There's no way to properly draw an analogy between basketball trades and baseball trades. Basketball has salary caps, trade exemptions, reverse counting bonuses, ledger benefactor cap trade allowance costs, and cost-pending trade cap dissolution ipso facto trade-reverse cap trades. Baseball allows teams to trade players when they want to. This is why baseball has such a crazy parity problem; it's why the Yankees have won the last 13 World Series, and it's why teams like the Marlins can never compete. But that's an issue for another day.

It's still tempting to look at what the Warriors did, though, in the broadest possible terms and apply it to the Giants. The Warriors traded a hugely popular player away, and they received an unknown quantity in return. Their reasons for doing so were simple: it gave them financial flexibility for the future, the player coming back could be an exceptional talent in the future at a constant position of need, and the player they traded away was an excellent-but-limited player at a position that's the easiest position in basketball to fill. He wasn't a top-five, and many would argue not top-ten, player at his position.

So I was jealous that the Warriors made such a forward-thinking trade, but I had to come to terms with the fact that the two sports are apples and motorboats.
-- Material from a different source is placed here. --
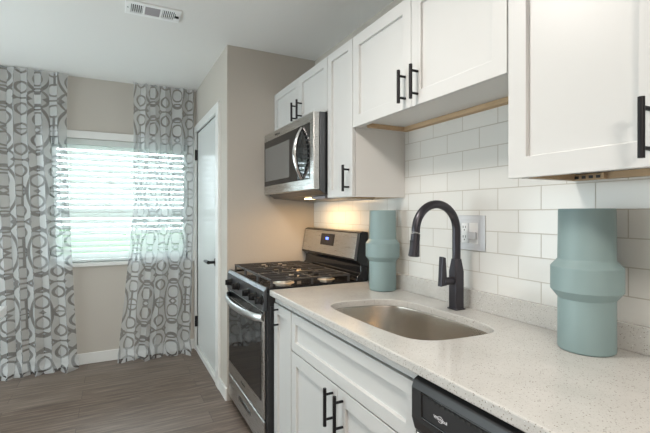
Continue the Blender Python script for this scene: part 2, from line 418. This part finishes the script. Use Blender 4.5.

Even a third seed in basketball is almost guaranteed to lose to the better team in the playoffs. In baseball, a less-than-great team like the 2007 Cardinals can get hot at the right time and win 11 games in October. A "make the playoffs first, worry about the rest later"-strategy makes sense in baseball, but it's ridiculous in basketball.

I wanted this post to be where I could write, "See! See! That's how you run a franchise! You think of the future," but it didn't pan out. There's no real comparison, and there are about 7,272 other differences between building championship basketball teams and championship baseball teams. Jason Richardson was comparable to, oh, an odd-year Robb Nen; good and likable, but you can usually find a competent closer/shooting guard without breaking the bank. The comparison ends, though, when you consider why the Giants spent the past decade trying to build a contender with what they had. Building some sort of Voltron-like mega-team isn't the point in baseball, but it kind of is in basketball.

The only demand I have for the rebuilding of the San Francisco Giants is the same today that it was yesterday: If Matt Morris has substantial trade value at the deadline, the Giants should trade him in a forward-thinking deal. That it's even a question is driving me insane. In this article, Padres GM Kevin Towers thinks the Giants should be buyers:

"Oh, yeah. The Giants shouldn't give up now. Heck, no. They should try and trade for their one missing piece, maybe using Jonathan Sanchez and Nate Schierholtz to do it. Heck, I'd even make Lincecum expendable, because they have a World Series shot, and flags do fly forever. Plus, I know Brian Sabean, and he's no nancy-boy. And dismantling a contender is kind of a nancy-boy thing to do. You aren't a nancy-boy, are you Brian? Huh? Are you?"
That's not exactly what he said, but I'm pretty good at reading between the lines.

Long, pointless, and rambling post short: I wish the Giants had the future of the Golden State Warriors. Sit on that one for a while.